It’s no secret that I’m a Murakami fan. That happened once I read “The Wind-Up Bird Chronicle” while in a master’s course with Vic Sage at UEA in 2001, and continued with “The Elephant Vanishes,” sadly lost at sea with a box-full of other books when I returned to the States. I’m going to read his new books anyway, so it’s always a pleasure to review them as well.
My review of his latest novel, “After Dark,” is out in today’s Honolulu Advertiser. What I didn’t say in the review is that I read it, I liked it, but thought it was slim, simple, and, well, different that his others. Perhaps it was the relative lightness within this world of dark, or the rhythm of the prose. But the more I thought about it, the more deceptively simple and acutely thought-provoking it appeared, connections arising and meeting in a place with depth that was altogether unexpected.
True, I didn’t like it as much as “Blind Willow, Sleeping Woman” or “Wind-up,” but I do like it and think it’s very good. I’m curious to see what he creates and makes of this new rhythm in the future.
Since the link no longer works, here’s the review in full:
Murakami masters short tales
After Dark
By Haruki Murakami
KNOPF; 191 pages; $22
Reviewed by Christine Thomas
Published in the Atlanta Journal Constituion
6/3/2007
Challenging boundaries of reality is an abiding endeavor of Haruki Murakami, author of “The Wind-Up Bird Chronicle” and “Kafka on the Shore.” But his latest, compact novel elevates this pet exploration by linking it directly to the ramifications of pure observation.
From the start of “After Dark,” an unidentified “we” narrator acts as a self-conscious camera, filming, zooming, and rendering select contours of Tokyo’s amusement district just before midnight.

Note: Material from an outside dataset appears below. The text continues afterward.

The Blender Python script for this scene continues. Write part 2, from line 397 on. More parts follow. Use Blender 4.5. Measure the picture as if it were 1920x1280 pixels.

In disarming and unusually minimalist prose, this viewpoint initially attempts only to reveal the “what,” but eventually can’t help but probe the “why”: the experiences and motivations beneath the surface of people and events.
Among the first to be captured in its sights are Mari, a young Chinese-language student hiding in an “anonymous and interchangeable” Denny’s restaurant, and her sister Eri in bed at home, whose unusual slumber the narrator likewise tracks:
“We allow ourselves to become a single point of view, and we observe her for a time. Perhaps it should be said that we are peeping in on her. Our viewpoint takes the form of a midair camera that can move freely about the room.”
In a chance meeting typical of Murakami, Mari’s anonymity is soon disturbed when Takahashi, a schoolmate of her younger sister, discovers her. Then, upon his recommendation, Kaoru, the proprietor of the Alphaville love hotel (also the title of a Godard film) asks Mari to come and translate for a Chinese prostitute who has been beaten and robbed in one of the rooms.
Throughout, the camera moves unrestricted between Mari and Takahashi, Eri asleep and “groping uncertainly for the meaning of her own flesh,” and the man who abused the prostitute–and is also inexplicably connected to Eri’s somnambulant escape.
This filmic device is pervasive, mirrored by direct references to such films as “Blade Runner,” and supported by a cast of corporate brands, including 7-Eleven, Camels, Perrier and Swatch. Each symbolizes the octopuslike grasp of structured society, whose rules increase the imagined distance characters perceive and perpetuate between themselves and others.
Their resulting robotic, corporate motions are mimicked by the novel’s detached prose, including dialogue that takes on the appearance of a film script, and descriptions that read like stage directions. Other times the rhythm simply hums, almost in deference to the anonymity of the city as a whole:
“Even at a time like this, the street is bright enough and filled with people coming and going—people with places to go and people with no place to go; people with a purpose and people with no purpose; people trying to hold time back and people trying to urge it forward.”
But by “filming” the seemingly separate worlds of each character, Murakami actually knits them together. We may think we aren’t connected, but Murakami subtly realigns our perception with the ability to establish connection instead of just observing from a distance.